Microfusion provides an easy power source if they designed a pipeline, and alternatively pre-war means can be repaired. Again, these are realistic projects for the ncr and vault city. What’s more, infrastructure is susceptible to being destroyed by raiders in a lawless Northern California. The area is a frontier in Fallout 2, and survival there doesn’t come from complex organization but self-sufficiency and adaptability. The development of infrastructure and burgeoning success means growth into a city, where life is less certain. It could become another Shady Sands or New Reno.

Arroyo is no picnic. It’s dying from drought like you said, and they are abducted by the Enclave. Arroyo isn’t worth the risk if you’re an outsider choosing to live there, and your kinsmen tell you they think nothing of outsiders. Modoc is probably also distrustful but easier to assimilate to.

Every settlement has its cons.
The Den sucks universally, while Klamath and Redding are a mix of good and bad aspects. VC, New Reno, and San Francisco vary based on your social position. Being a soldato in the Mordinos means being above water at the expense of keeping people addicted to jet. The viability of living in different locations depends on economic prospects and if you have a family.

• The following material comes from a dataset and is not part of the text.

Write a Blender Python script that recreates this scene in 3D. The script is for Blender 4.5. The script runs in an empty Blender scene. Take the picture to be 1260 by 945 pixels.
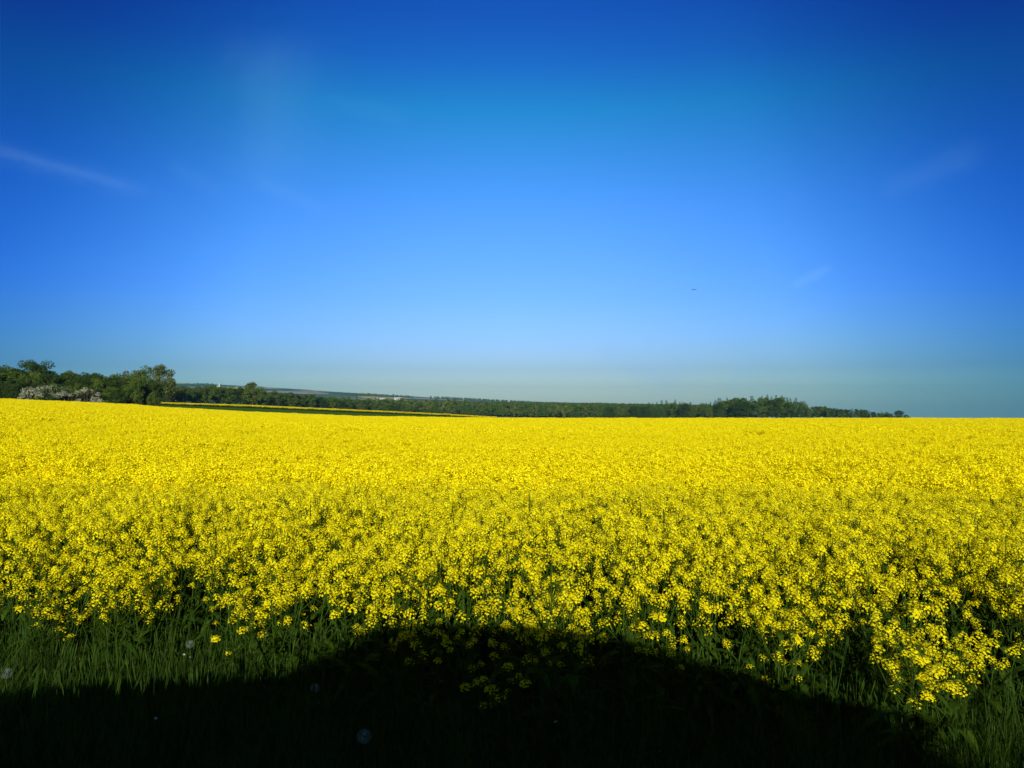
import bpy, math, random
import numpy as np
from mathutils import Vector, Matrix, Euler

S = bpy.context.scene
C = S.collection
R = math.radians
PI = math.pi

# ------------------------------------------------------------------ camera, sky, sun, exposure
CAMZ, FPX, HY = 1.25, 970.0, 500.0          # eye height, focal length in photo pixels, row of the true horizon
cam_d = bpy.data.cameras.new('camera')
cam = bpy.data.objects.new('camera', cam_d); C.objects.link(cam); S.camera = cam
cam_d.sensor_width = 36; cam_d.lens = 36 * FPX / 1260
cam_d.clip_start = 0.02; cam_d.clip_end = 60000
cam.location = (0, 0, CAMZ); cam.rotation_euler = (R(91.62), 0, 0)

SUN_EL, SUN_DX = 17.0, 1.0
sun_d = bpy.data.lights.new('sun', 'SUN'); sun = bpy.data.objects.new('sun', sun_d); C.objects.link(sun)
sun_d.energy = 4.6; sun_d.angle = R(0.5); sun_d.color = (1.0, 0.955, 0.87)
sun.rotation_euler = (R(90 - SUN_EL), 0, R(SUN_DX)); sun.location = (2, -60, 30)

def NN(nt, typ, **kw):
    n = nt.nodes.new(typ)
    for k, v in kw.items():
        if k.startswith('i_'):
            key = k[2:]; key = int(key) if key.isdigit() else key.replace('_', ' ')
            n.inputs[key].default_value = v
        else:
            setattr(n, k, v)
    return n

def math_node(nt, op, a, b=None, clamp=False):
    n = nt.nodes.new('ShaderNodeMath'); n.operation = op; n.use_clamp = clamp
    for i, v in enumerate((a, b)):
        if v is None: continue
        if isinstance(v, (int, float)): n.inputs[i].default_value = v
        else: nt.links.new(v, n.inputs[i])
    return n.outputs[0]

def ramp(nt, fac, stops, interp='LINEAR'):
    n = nt.nodes.new('ShaderNodeValToRGB'); cr = n.color_ramp; cr.interpolation = interp
    while len(cr.elements) < len(stops): cr.elements.new(0.5)
    for e, (p, c) in zip(cr.elements, stops):
        e.position = p; e.color = (c[0], c[1], c[2], 1)
    nt.links.new(fac, n.inputs[0]); return n.outputs[0]

def mixcol(nt, fac, a, b, mode='MIX'):
    n = nt.nodes.new('ShaderNodeMix'); n.data_type = 'RGBA'; n.blend_type = mode
    for sock, v in ((n.inputs[0], fac), (n.inputs[6], a), (n.inputs[7], b)):
        if isinstance(v, (int, float)): sock.default_value = v
        elif isinstance(v, tuple): sock.default_value = (*v, 1)
        else: nt.links.new(v, sock)
    return n.outputs[2]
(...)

Despite the ills of each location (especially slavery in VC and Racketeering in New Reno), their independence is preferable to the political consolidation of California we see in New Vegas. The loss of sovereignty from incorporation coupled with the appropriation of state power by powerful merchant houses is a net loss for Shady Sands and member states.
 
Man I don't get people saying the Hub. Seems like a rough place even though it's "civilized".
It's as civilized as it gets in Fallout 1, I guess. It's a big trading center.
Arroyo is a close second, it'd be a simple, but mostly peaceful life.
 
It's as civilized as it gets in Fallout 1, I guess. It's a big trading center.
Arroyo is a close second, it'd be a simple, but mostly peaceful life.

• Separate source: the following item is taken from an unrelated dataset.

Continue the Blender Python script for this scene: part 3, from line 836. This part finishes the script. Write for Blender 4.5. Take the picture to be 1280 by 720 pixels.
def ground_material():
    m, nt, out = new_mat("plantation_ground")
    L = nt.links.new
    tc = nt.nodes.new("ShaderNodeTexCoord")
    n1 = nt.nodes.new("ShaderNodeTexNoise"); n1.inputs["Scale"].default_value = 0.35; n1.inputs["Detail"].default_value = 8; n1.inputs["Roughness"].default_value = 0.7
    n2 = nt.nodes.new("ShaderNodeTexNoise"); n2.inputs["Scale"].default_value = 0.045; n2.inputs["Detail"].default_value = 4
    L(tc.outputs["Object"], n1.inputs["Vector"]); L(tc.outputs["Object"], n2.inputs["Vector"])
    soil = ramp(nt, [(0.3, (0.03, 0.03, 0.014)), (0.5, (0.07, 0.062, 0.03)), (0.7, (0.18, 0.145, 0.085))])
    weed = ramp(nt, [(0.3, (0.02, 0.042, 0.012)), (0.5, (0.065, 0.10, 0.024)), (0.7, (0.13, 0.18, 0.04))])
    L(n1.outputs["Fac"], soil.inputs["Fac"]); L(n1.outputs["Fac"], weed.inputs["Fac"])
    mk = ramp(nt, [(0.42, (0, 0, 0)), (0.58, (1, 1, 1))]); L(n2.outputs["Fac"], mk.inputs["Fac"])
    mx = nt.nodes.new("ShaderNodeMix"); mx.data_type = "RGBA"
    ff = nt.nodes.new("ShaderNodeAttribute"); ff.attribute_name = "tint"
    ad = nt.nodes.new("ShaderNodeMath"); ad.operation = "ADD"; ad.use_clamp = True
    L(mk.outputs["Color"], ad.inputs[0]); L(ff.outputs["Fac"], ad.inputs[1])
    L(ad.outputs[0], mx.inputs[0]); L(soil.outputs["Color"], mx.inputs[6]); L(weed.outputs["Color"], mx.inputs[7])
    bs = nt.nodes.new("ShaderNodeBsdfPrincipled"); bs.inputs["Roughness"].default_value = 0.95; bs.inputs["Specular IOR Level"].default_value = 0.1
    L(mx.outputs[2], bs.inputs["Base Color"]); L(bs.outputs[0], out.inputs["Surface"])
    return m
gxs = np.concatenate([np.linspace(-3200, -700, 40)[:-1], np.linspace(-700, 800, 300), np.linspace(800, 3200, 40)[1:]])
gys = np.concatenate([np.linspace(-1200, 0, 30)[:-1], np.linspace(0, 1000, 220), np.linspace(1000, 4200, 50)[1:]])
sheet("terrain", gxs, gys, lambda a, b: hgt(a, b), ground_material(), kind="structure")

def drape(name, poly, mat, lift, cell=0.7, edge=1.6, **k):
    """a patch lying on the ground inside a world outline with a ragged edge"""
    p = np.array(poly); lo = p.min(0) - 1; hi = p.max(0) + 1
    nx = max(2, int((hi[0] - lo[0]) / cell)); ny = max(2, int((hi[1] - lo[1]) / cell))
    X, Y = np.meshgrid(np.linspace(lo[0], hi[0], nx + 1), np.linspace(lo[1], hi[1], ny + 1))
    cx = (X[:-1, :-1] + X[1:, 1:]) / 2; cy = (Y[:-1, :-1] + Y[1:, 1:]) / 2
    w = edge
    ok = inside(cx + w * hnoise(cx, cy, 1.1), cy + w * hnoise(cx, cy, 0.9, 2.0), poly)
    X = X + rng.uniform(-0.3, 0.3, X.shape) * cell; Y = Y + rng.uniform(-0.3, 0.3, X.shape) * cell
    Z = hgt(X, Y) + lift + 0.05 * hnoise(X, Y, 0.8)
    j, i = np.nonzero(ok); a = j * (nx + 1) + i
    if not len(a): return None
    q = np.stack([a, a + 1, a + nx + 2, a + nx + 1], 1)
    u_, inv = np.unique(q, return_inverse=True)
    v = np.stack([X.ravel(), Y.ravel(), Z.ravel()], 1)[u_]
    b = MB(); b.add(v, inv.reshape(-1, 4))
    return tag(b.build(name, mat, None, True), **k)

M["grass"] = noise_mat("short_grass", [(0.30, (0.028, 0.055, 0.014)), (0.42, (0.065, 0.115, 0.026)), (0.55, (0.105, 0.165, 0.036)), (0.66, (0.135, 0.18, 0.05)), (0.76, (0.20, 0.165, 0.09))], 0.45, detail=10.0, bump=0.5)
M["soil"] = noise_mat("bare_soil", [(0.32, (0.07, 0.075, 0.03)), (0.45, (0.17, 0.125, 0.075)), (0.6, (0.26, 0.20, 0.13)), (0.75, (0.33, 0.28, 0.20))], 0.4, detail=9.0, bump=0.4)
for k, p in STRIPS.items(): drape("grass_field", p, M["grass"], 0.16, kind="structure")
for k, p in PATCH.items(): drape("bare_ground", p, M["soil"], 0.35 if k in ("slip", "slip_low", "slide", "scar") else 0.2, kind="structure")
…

I'd say Shady Sands is about as civilized, it's just much smaller and more peaceful. Arroyo is a good pick though. Living in a primitive tribe, sleeping in tipis under the stars, eating maize, hunting geckos and telling stories about how cool the F1 player character was. All the an-prim commune fun of a Fallout tribe with a big canyon seperating it from the problems of other tribes like war, rape, and Mormons.
 
I'd say Shady Sands is about as civilized, it's just much smaller and more peaceful. Arroyo is a good pick though. Living in a primitive tribe, sleeping in tipis under the stars, eating maize, hunting geckos and telling stories about how cool the F1 player character was. All the an-prim commune fun of a Fallout tribe with a big canyon seperating it from the problems of other tribes like war, rape, and Mormons.
I actually meant to say Shady Sands and not Arroyo, had a brainfart. Yeah, Shady Sands would be pretty sweet.
 
I actually meant to say Shady Sands and not Arroyo, had a brainfart. Yeah, Shady Sands would be pretty sweet.

I was going to make a joke about calling Shady Sands first and therefore calling Tandi first but then immediately remembered she was supposed to be like 16. So, uh, go ahead friendo.